Tuesday, January 22, 2008

Thoughts on Padilla sentencing

  • Many news outlets are referring to the 17 year sentence as "lenient." Since when did 17 years become a lenient sentence? Think about where you were 17 years ago.
  • Some commenters are wondering why Padilla's sentence was the longest of the three defendants when his role was arguably the least serious. Answer: He had the worst criminal history. He is a career offender under the sentencing guidelines, while the other two defendants are not.
  • Will Padilla get credit for time he served in the naval brig?
  • Will the government appeal the sentences? They would very likely lose after the recent Supreme Court cases, Gall and Kimbrough, which gave very wide latitude to district judges in sentencing defendants. If they know they will likely lose, will they still appeal just to make a point?
  • Thank goodness for the Supreme Court's Apprendi line of cases. It lets judges judge again at sentencing.


Anonymous said...

On the time in the brig, he will not. The Judge took that into consideration and knocked close to four years off of his sentence.

Andrew Oh-Willeke said...

Thank you for the criminal history clarification.

The point about the brig time being indirectly taken into account in setting the sentence in lieu of time served is also notable, meaning that the baseline that the judge is working from for Padilla for this offense is really more like 21 years.
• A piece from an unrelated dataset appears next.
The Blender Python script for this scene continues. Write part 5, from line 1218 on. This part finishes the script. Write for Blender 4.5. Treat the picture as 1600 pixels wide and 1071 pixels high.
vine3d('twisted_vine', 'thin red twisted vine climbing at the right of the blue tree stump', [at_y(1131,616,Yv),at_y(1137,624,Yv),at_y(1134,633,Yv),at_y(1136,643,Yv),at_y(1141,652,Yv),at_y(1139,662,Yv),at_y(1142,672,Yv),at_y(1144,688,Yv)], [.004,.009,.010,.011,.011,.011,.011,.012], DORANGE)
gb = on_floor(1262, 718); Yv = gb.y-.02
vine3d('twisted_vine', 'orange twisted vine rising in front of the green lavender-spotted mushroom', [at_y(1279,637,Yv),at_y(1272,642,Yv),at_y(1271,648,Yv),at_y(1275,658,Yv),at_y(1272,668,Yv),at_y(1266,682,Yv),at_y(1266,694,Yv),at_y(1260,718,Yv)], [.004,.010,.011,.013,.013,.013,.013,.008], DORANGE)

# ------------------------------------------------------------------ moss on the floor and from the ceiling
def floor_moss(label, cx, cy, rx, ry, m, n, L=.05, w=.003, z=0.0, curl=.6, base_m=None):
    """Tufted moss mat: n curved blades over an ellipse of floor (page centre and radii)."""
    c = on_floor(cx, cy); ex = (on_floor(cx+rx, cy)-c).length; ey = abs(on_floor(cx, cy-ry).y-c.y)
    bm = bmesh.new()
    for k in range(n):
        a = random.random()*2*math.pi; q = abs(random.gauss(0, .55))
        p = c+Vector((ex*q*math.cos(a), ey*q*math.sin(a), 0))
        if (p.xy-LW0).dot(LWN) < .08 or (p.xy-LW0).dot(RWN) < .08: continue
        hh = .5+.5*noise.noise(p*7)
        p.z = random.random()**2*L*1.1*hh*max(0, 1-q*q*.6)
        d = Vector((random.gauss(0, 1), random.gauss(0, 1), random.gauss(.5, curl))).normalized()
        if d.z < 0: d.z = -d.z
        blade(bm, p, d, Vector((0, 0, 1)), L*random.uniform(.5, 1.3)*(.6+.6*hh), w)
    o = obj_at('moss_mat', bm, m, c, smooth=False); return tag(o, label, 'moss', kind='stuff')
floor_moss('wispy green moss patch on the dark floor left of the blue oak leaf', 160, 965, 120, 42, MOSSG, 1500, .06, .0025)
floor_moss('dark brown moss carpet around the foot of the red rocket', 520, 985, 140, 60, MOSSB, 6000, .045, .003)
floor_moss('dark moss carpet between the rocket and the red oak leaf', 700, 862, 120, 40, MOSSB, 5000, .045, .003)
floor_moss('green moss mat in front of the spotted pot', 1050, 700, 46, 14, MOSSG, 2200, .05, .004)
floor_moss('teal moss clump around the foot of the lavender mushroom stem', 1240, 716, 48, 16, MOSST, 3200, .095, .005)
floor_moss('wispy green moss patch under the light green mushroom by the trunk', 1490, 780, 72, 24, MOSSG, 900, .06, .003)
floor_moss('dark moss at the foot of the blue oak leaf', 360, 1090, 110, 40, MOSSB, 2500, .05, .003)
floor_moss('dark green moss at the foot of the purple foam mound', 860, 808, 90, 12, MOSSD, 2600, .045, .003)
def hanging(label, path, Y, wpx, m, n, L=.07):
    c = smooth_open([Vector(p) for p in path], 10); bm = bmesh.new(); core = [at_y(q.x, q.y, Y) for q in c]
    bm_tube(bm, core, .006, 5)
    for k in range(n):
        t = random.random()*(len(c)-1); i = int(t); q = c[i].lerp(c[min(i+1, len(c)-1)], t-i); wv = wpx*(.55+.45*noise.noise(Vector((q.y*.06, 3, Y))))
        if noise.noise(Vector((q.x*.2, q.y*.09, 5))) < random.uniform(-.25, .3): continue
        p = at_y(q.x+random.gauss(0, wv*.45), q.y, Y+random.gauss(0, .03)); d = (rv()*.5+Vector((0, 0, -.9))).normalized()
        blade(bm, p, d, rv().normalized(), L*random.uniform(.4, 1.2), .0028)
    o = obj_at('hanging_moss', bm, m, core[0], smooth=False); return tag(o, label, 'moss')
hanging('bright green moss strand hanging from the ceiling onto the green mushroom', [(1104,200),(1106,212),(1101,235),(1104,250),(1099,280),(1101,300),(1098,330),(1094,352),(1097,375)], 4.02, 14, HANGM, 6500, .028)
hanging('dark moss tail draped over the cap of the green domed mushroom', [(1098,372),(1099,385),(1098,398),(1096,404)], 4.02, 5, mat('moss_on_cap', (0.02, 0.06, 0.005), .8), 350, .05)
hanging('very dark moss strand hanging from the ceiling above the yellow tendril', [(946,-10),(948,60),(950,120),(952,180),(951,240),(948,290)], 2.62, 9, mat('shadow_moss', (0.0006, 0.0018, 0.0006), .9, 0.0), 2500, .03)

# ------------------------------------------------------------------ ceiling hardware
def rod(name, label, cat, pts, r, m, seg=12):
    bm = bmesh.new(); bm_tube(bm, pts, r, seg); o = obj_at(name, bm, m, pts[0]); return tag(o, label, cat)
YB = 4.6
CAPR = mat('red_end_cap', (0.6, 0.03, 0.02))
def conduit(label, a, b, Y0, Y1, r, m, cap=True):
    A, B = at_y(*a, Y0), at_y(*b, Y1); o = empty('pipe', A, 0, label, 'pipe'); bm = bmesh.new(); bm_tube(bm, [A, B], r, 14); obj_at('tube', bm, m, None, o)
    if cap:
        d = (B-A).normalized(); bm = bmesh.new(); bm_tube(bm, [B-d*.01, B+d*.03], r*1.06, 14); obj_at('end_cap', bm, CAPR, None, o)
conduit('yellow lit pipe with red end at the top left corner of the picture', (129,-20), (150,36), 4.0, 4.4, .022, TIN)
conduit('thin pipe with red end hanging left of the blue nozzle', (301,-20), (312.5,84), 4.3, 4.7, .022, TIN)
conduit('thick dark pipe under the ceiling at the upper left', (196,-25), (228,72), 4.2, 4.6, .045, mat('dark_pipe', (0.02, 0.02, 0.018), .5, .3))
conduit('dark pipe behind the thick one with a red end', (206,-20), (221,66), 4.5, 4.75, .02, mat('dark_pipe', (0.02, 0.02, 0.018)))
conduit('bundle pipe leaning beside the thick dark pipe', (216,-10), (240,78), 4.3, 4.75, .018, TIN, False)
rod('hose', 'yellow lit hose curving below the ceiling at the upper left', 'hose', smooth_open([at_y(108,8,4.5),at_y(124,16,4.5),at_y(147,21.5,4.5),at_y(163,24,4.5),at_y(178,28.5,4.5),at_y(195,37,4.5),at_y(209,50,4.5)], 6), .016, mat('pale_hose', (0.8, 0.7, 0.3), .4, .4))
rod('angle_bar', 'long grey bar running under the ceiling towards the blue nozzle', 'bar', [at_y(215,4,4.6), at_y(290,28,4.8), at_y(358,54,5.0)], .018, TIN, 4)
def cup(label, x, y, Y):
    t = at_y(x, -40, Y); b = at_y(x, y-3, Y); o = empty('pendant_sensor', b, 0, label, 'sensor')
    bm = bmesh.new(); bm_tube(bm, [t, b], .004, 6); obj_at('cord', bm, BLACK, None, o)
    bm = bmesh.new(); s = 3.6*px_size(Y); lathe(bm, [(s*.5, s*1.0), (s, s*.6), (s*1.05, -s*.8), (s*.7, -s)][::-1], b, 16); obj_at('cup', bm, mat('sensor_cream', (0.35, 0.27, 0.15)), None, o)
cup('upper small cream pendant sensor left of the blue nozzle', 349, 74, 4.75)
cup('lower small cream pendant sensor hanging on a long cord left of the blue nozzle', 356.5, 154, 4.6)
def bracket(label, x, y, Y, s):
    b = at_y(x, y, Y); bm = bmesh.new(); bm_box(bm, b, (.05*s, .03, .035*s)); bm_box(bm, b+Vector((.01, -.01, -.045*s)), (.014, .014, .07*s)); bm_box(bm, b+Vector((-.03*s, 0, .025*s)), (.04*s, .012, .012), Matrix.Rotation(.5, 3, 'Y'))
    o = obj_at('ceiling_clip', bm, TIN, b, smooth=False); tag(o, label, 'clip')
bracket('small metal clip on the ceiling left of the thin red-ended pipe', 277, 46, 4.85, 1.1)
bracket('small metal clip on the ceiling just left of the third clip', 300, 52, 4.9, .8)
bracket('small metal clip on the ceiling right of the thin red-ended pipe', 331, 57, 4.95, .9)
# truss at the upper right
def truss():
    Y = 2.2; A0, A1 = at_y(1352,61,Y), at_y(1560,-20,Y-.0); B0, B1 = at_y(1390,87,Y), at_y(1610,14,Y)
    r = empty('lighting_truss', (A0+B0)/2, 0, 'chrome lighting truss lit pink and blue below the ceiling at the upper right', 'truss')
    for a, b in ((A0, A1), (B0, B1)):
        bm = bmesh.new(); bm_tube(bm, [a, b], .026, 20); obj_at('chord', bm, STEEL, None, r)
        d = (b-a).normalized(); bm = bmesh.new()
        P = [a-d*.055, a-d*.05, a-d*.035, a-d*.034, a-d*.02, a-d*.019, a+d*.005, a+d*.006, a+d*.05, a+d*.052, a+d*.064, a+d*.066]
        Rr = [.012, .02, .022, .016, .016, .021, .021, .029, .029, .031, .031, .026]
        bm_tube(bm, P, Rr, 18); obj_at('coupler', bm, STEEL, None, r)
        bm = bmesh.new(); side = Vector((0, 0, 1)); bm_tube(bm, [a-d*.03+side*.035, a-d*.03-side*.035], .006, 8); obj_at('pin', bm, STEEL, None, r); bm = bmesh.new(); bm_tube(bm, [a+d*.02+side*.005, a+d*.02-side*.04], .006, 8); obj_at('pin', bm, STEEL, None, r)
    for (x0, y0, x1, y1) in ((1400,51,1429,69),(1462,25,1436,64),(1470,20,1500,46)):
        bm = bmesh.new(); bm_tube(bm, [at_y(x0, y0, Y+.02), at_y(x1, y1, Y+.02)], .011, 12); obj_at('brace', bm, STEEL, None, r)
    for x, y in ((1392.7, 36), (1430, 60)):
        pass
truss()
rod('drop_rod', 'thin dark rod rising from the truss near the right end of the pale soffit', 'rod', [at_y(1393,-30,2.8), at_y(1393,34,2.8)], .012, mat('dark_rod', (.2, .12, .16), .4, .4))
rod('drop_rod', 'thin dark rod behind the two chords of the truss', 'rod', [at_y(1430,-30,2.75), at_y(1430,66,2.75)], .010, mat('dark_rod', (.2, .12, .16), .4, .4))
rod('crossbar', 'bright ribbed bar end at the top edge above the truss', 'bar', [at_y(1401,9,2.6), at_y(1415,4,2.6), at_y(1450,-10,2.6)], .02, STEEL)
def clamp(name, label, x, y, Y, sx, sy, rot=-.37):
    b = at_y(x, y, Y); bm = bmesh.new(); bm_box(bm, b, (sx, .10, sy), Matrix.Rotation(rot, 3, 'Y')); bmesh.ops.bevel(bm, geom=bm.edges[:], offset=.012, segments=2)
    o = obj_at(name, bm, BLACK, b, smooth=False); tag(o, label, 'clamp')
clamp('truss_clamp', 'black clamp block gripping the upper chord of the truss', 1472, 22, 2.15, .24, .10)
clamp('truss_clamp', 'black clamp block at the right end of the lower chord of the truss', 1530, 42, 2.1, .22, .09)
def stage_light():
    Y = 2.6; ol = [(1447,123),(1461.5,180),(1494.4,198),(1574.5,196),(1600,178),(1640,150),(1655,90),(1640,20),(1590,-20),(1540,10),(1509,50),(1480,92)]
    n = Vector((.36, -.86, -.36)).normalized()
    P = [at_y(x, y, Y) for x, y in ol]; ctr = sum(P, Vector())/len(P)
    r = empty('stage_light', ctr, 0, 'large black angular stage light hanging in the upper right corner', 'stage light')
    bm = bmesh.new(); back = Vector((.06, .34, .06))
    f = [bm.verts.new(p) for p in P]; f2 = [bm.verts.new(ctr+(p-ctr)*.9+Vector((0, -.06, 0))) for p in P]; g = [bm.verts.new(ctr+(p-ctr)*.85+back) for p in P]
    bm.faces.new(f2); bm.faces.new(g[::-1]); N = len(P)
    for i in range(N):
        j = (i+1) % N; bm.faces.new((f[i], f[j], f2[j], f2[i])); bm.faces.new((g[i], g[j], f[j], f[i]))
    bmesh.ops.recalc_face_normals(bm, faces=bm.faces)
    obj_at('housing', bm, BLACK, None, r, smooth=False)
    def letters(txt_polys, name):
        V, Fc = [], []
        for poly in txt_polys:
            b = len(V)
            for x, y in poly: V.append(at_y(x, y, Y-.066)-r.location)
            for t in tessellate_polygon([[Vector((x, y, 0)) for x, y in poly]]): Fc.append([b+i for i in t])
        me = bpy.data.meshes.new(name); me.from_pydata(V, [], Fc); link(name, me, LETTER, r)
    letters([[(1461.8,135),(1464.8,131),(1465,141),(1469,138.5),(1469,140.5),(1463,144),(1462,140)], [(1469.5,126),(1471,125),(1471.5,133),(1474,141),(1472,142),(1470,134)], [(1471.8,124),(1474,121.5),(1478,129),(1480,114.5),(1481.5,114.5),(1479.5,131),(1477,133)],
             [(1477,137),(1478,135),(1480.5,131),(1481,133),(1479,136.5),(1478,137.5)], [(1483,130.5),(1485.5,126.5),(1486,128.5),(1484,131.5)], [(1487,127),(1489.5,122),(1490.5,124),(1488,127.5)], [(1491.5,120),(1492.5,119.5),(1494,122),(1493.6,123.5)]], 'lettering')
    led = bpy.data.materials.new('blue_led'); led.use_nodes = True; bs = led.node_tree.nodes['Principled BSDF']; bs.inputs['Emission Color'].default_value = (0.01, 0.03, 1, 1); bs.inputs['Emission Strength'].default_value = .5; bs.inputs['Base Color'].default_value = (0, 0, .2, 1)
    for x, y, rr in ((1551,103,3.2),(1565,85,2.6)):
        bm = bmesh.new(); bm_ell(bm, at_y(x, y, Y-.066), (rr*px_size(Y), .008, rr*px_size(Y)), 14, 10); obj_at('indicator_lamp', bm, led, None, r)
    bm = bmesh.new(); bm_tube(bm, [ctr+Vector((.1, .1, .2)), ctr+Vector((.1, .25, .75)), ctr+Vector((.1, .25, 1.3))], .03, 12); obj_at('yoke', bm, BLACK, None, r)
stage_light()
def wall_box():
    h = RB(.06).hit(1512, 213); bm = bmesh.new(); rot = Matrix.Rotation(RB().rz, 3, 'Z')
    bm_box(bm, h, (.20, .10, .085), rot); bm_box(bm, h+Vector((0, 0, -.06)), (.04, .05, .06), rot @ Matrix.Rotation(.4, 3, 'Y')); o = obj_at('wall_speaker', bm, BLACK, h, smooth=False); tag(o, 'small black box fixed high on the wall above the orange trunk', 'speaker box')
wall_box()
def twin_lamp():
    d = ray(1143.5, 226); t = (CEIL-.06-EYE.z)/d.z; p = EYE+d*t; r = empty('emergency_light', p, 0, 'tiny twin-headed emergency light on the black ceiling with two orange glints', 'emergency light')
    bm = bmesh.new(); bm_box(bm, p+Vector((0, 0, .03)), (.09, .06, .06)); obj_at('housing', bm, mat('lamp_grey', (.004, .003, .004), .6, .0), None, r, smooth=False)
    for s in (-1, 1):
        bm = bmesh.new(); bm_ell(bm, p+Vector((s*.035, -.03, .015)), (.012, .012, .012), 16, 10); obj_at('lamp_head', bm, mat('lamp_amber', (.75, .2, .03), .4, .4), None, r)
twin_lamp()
While it beats 30 years to life, it is indeed hardly lenient.

Time served for Padilla outside the brig looks to be about 2 years 2 months. This would put a release at 2023, reduced a few years for good time, if any, so maybe 2020.

The other big issues is where the Bureau of Prisons will put him. One would suspect that despite a lack of real basis in Padilla's conduct for it (he has been by all accounts a model prisoner), that Supermax or Admax seem likely destinations.

How hard the time is (barring a reversal on appeal) may be as serious an issue as how long the time is for him.